Dynamics and Hall-edge-state mixing of localized electrons in a two-channel Mach-Zehnder interferometer

TL;DR

This paper numerically investigates a multichannel electronic Mach-Zehnder interferometer, analyzing edge state dynamics, Hall-edge-state mixing, and Aharonov-Bohm oscillations, with implications for optimizing quantum gate performance.

Contribution

It introduces a detailed numerical simulation of a two-channel Mach-Zehnder interferometer with tailored beam splitters and develops a simplified model to explain observed transmission features.

Findings

Observation of Aharonov-Bohm oscillations in transmission probability.

Identification of Hall-edge-state mixing effects on interferometer behavior.

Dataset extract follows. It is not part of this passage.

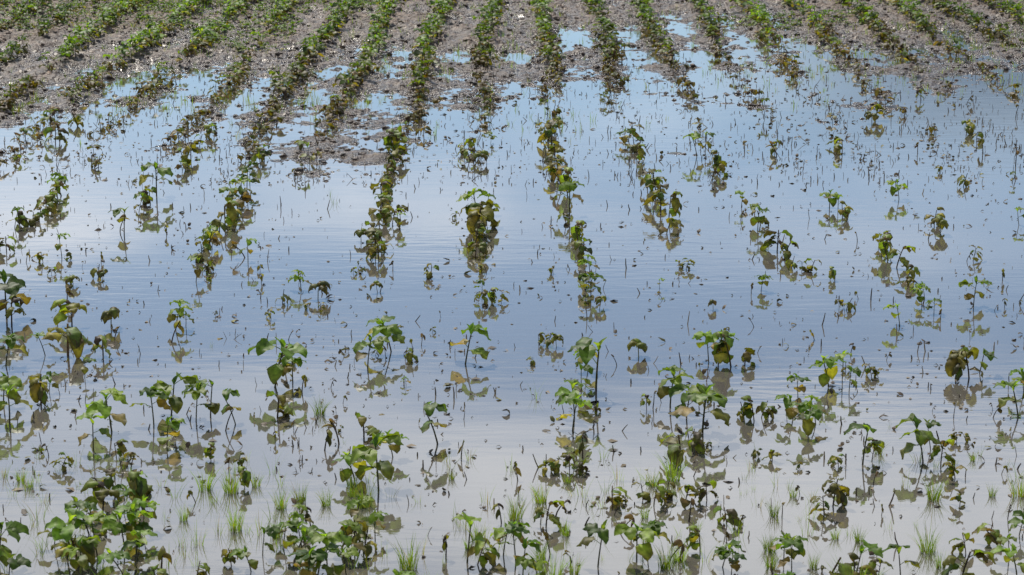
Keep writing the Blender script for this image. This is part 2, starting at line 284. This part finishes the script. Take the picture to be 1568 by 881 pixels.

Strategies proposed for optimizing gate performance.

Abstract

We present a numerical study of a multichannel electronic Mach-Zehnder interferometer, based on magnetically-driven non-interacting edge states. The electron path is defined by a full-scale potential landscape on the two-dimensional electron gas at filling factor two, assuming initially only the first Landau level as filled. We tailor the two beam splitters with 50% interchannel mixing and measure Aharonov-Bohm oscillations in the transmission probability of the second channel. We perform time-dependent simulations by solving the electron Schroedinger equation through a parallel implementation of the split-step Fourier method and we describe the charge-carrier wave function as a Gaussian wave packet of edge states. We finally develop a simplified theoretical model to explain the features observed in the transmission probability and propose possible strategies to optimize gate performances.